Legislative Council - Fifty-First Parliament, Third Session (51-3)
2008-11-12 Daily Xml

Contents

TECHNICAL AND FURTHER EDUCATION

The Hon. M. PARNELL (16:01): I rise today to share with members my concerns about the privatisation of technical and further education in Australia. Not long ago there was a rally on the steps of Parliament House by teachers calling for a range of reforms, including a pay rise and changes to working conditions. One of the banners that was being displayed at the rally surprised me because it said 'Don't privatise TAFE'. I was unaware that any such proposal was on the drawing board.

I am indebted to my colleague Dr John Kaye MLC from New South Wales who has pursued this issue and discovered a document entitled 'Skills and Workforce Development' which was a discussion paper produced this year by the Council of Australian Governments (COAG). This process that we say will lead to the privatisation of TAFE is all happening behind closed doors. The discussion paper was forced into the public arena only because the Greens in New South Wales released the paper.

COAG has asked the working group to develop a national partnership proposal for consideration at its meeting on 17 November. That is the meeting at which all of the states and territories are expected to sign up for the privatisation of TAFE. This proposal, if it goes through, is a blueprint for state and federal governments to collude to ram through Australia's biggest privatisation program since Telstra, and there has been no public debate.

All public funding of TAFE programs is to be thrown open to the private sector for bid by competitive tender. TAFE will have to go begging for its current funding of more than $4 billion to pay for its teachers and support staff, and to run its libraries and computer rooms. It will need to compete for staffing in relation to all of its programs—in particular, its equity programs. It will have to compete for the development of curriculum materials. Any recognition that TAFE might enjoy as a public agency in competition with private providers will be removed.

The vocational training and education sector under these arrangements will be exposed to the full force of national competition policy. The proposal also advocates a HECS-like income contingent loan which will discourage people from disadvantaged backgrounds from seeking to access training. Furthermore, apprenticeships are to be undermined by moving training packages beyond occupational standards. These standards are to be redefined by developing appropriate definitions of competency.

This is really just code for moving from education and training a workforce for the future to preparing workers for a specific employer. COAG no longer wants Australia to train electricians; instead, public funds are to be used to provide employers with willing workers fitted to a narrow range of tasks, possibly specific to that worksite or corporation.

Taken as a whole, these reforms will drive TAFE and its focus on quality education out of the market. It will be a bonanza for cheap and nasty private providers. Forcing TAFE into competition for its own funding will drive down course durations, destroy education and increase class sizes. It is a recipe for dumbing down the workforce. TAFE is to be made to struggle for its survival against narrowly focused, cherry-picking private providers who do none of the heavy lifting of equity. They will not take students with disabilities or youth at risk, and they will not ensure that all Australians are educated as well as trained. Despite all the reassurances, it is unfair competition with only one possible end point, and that is TAFE hollowed out to feed a bloated private sector.

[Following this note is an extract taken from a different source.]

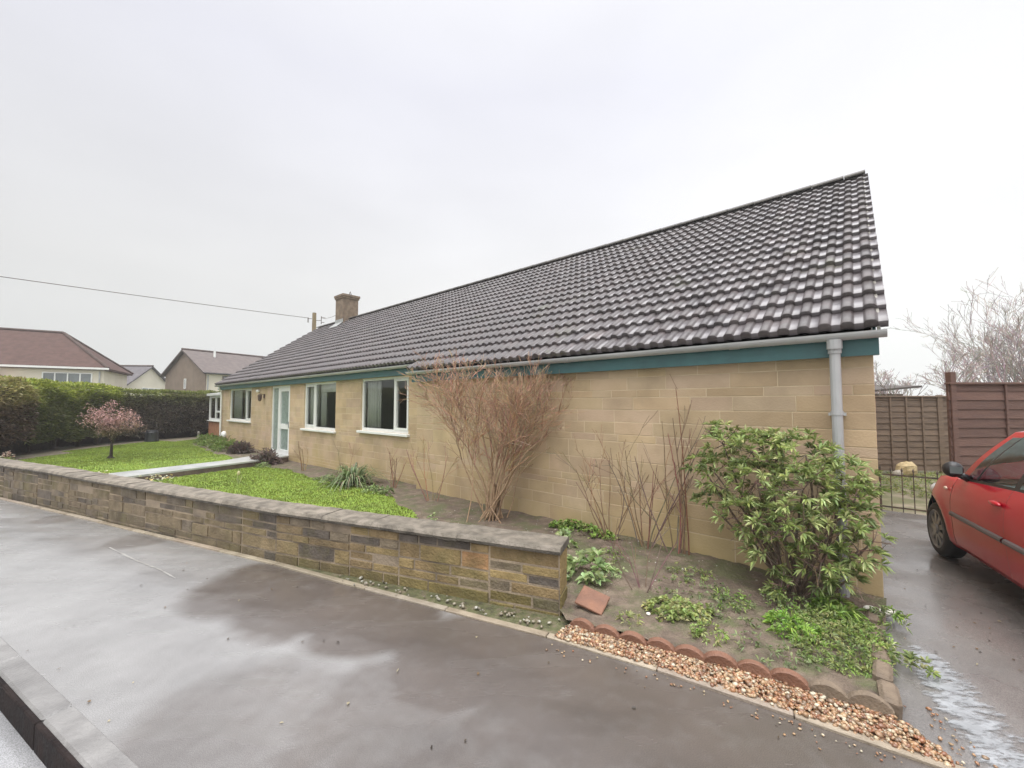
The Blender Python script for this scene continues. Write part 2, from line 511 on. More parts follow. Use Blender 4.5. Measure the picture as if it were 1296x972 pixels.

The reality is that ideology and cost-cutting are combining to sell out the future. At a time when the rest of the world is learning about the limits of market-based solutions, COAG wants to hand over the future of the skilled workforce to the same forces that brought the economy to its knees. The Prime Minister's education revolution is, in fact, unmasked as COAG drives Australia's training sector towards voucher-based, user-choice and a user-pay model without the consent of the voters and without fully considering the long-term consequences. I urge Premier Rann and the education minister to lead the charge against these retrograde steps.